Year of Mercy Jubilee for Deacons

As part of the Extraordinary Jubilee of Mercy, deacons and their families from around the world have been invited to make a pilgrimage to Rome for the Jubilee for Deacons from May 27 to May 29, 2016. The three-day event will feature meetings of deacons and their families to discuss the role of the deacon as an image of mercy for the promotion of the New Evangelization in the family, in pastoral work, and in the workplace. Participants will also have opportunities for pilgrimages to the Holy Door of St. Peter’s Basilica and to other Jubilee Churches where they can take advantage of eucharistic adoration and the sacrament of reconciliation. They will also receive catechesis on the deacon’s call to be a dispenser of charity in the Christian community and end with Holy Mass in St. Peter’s Square with Pope Francis.
The “Third” Degree
There are only three degrees, or orders, in the sacrament of holy orders: bishop, priest and deacon. The deacon exists to assist the bishop and the priests in the celebration of the divine mysteries. They assist at the Eucharist, distribute holy Communion, assist and bless marriages, proclaim the Gospel and preach, preside over funerals, and engage in various ministries of charity. Deacons serve in a diocese under the bishop and priests of the diocese. There are two expressions of this order: permanent, comprising both celibate and married deacons, and transitional, which consists only of celibate deacons who are proceeding on to priestly ordination. 

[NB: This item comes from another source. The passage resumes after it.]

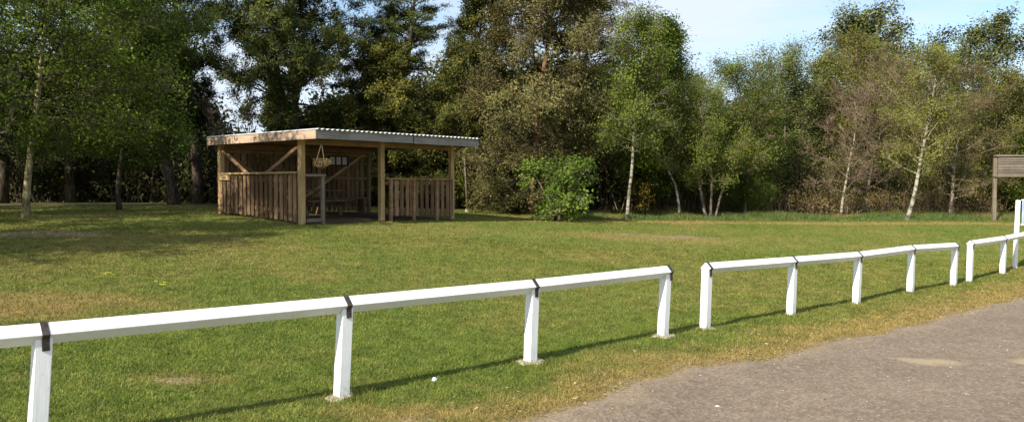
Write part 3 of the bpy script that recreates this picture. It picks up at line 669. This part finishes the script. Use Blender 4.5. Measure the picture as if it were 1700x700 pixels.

U.S. Permanent Diaconate by the Numbers
14,588   Deacons active in ministry
79          Percent of the total number of deacons that are active in ministry
93          Percent of active deacons who are married
94          Percent of active deacons who are at least 50 years old
78          Percent of active deacons who are non-Hispanic whites
In 2014, roughly 451 new permanent deacons were ordained in the United States. At the same time, 295 retired from active ministry and 270 died. If 2014 is an indicator, new ordinations are not keeping pace with retirements and deaths.
According to a 2014-2015 CARA study, the Archdiocese of Chicago had the largest number of permanent deacons with 773. New York (490), Galveston-Houston (438), Los Angeles (432), and Atlanta (323) rounded out the top 5.
Source: Center for Applied Research in the Apostolate (CARA) “A Portrait of the Permanent Diaconate: A Study for the U.S. Conference of Catholic Bishops 2014-2015.

Origins and Decline
According to a 1998 Joint Declaration of the Congregation for Catholic Education and the Congregation for the Clergy, the service of deacons in the Church is documented from apostolic times. “A strong tradition, attested already by St. Ireneus and influencing the liturgy of ordination, sees the origin of the diaconate in the institution of the ‘seven’ mentioned in the Acts of the Apostles (6:1-6). Thus, at the initial grade of sacred hierarchy are deacons, whose ministry has always been greatly esteemed in the Church.” The Congregations go on to point out that St. Paul refers to them and to the bishops in his Letter to the Philippians (1:1), and he lists the qualities and virtues which they should possess so as to exercise their ministry worthily in his First Letter to Timothy (3:8-13).
The order continued to flourish in the western Church up to the fifth century. After this period, however, a slow decline ensued until it became simply an intermediate stage for candidates preparing for priestly ordination, i.e. only the transitional diaconate survived.

The Path to Restoration 
The Council of Trent (1545-1563) actually concluded that the permanent diaconate, as it existed in ancient times, should be restored to its original function in the Church. This prescription, however, was not carried into effect. 
It wasn’t until the Second Vatican Council (1962-1965) that the stage was set for the restoration of the permanent diaconate. The Council in its Dogmatic Constitution on the Church (Lumen Gentium) established this possibility. According to the Joint Declaration, there were three reasons for opening the door to restoration: (1) a desire to enrich the Church with the functions of the diaconate, which otherwise, could only be exercised with great difficulty; (2) the intention of strengthening with the grace of diaconal ordination those who already exercised many of the functions of the diaconate; and (3) a concern to provide regions, where there was a shortage of clergy, with sacred ministers. 
Pope Paul VI acted on the recommendation of the Second Vatican Council on June 18, 1967. In his Apostolic Letter Sacrum diaconatus ordinem, general norms governing the restoration of the permanent diaconate were promulgated. A year later, the Apostolic Constitution Pontificalis Romani Recognitio approved a new rite of conferring sacred orders, which included the diaconate. Then, in 1972, the conditions for the admission and ordination of candidates to the diaconate were clarified in the Apostolic Letter Ad pascendum – the essential elements of which passed into the Code of Canon Law promulgated by Pope John Paul II in 1983.